Beauty Is A Savage Garden

ESCAP3 Gallery is delighted to present our forthcoming 8th Virtual Group Exhibition: Beauty Is A Savage Garden

03 October - 02 December 2022.

Participating Artists Include: Andy Kassier (Germany); Jean Luc Gossé (Cote d’Ivoire); Ardmore, Tanisha Bhana, Adriaan Diedericks, Daniël Hugo, Mandibles, Natasha Norman & Æiden Swan (South Africa).

“In spite of all the refinements of civilization that conspired to make art--the dizzying perfection of the string quartet or the sprawling grandeur of Fragonard's canvases--beauty was savage. It was as dangerous and lawless as the earth had been eons before man had one single coherent thought in his head or wrote codes of conduct on tablets of clay. Beauty was a Savage Garden.” [1]

The title of our 8th group exhibition is derived from an excerpt in the second novel written by late American fiction author, Anne Rice (1941-2021). First mentioned in 'The Vampire Lestat', the concept of a 'Savage Garden' is referenced to by Rice several times throughout 'The Vampire Chronicles' Series as a philosophy of life.

Rice’s use of the 'Savage Garden' in her works could serve as a reference to Nihilism, a concept which emerged during the Enlightenment, derived from the Latin 'nihil', meaning 'nothing' or 'nothingness'. Throughout her work and life, Rice questioned the meaning of life, and seemed to have found momentary solace in accepting the perceived futility of such endeavours, which could foster obsession, fanaticism or even complacency. The 'Savage Garden' however also envisions a constant wild running cyclically, which we cannot fully comprehend.

This exhibition celebrates each artists’ own path towards finding meaning and solace as well as their tenacious spirit to create or preserve in an on-going shared fragile existence. We are reminded through this collection of works to embrace mortality, and that time has no master. Whether by chance or fate, time remains the only constant in a world unknown.

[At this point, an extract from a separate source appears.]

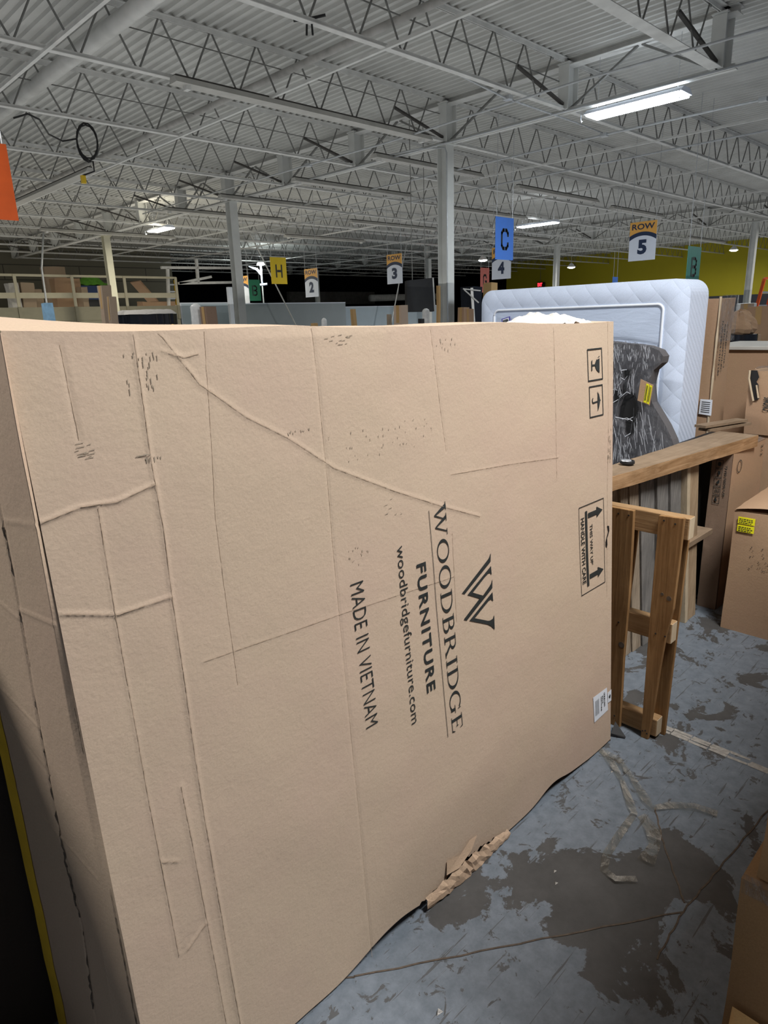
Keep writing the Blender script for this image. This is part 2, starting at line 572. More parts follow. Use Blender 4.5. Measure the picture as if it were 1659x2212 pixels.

Despite our notion of being civil or even perhaps somehow divorced from the primal forces that govern all, we forget to celebrate the beauty of chaos, that is. The works thus become a reflection of time spent, traversing a 'Savage Garden', with the caution, wonder and appreciation it commands.


“He who binds himself to joy

Does the winged life destroy

But he who kisses the joy as it flies

Lives in eternity’s sunrise.” [2]


[1] Rice, A. 1985. 'The Vampire Lestat'.

[2] Blake, W. 'Eternity', From 'Notebook 43', p. 105, reversed.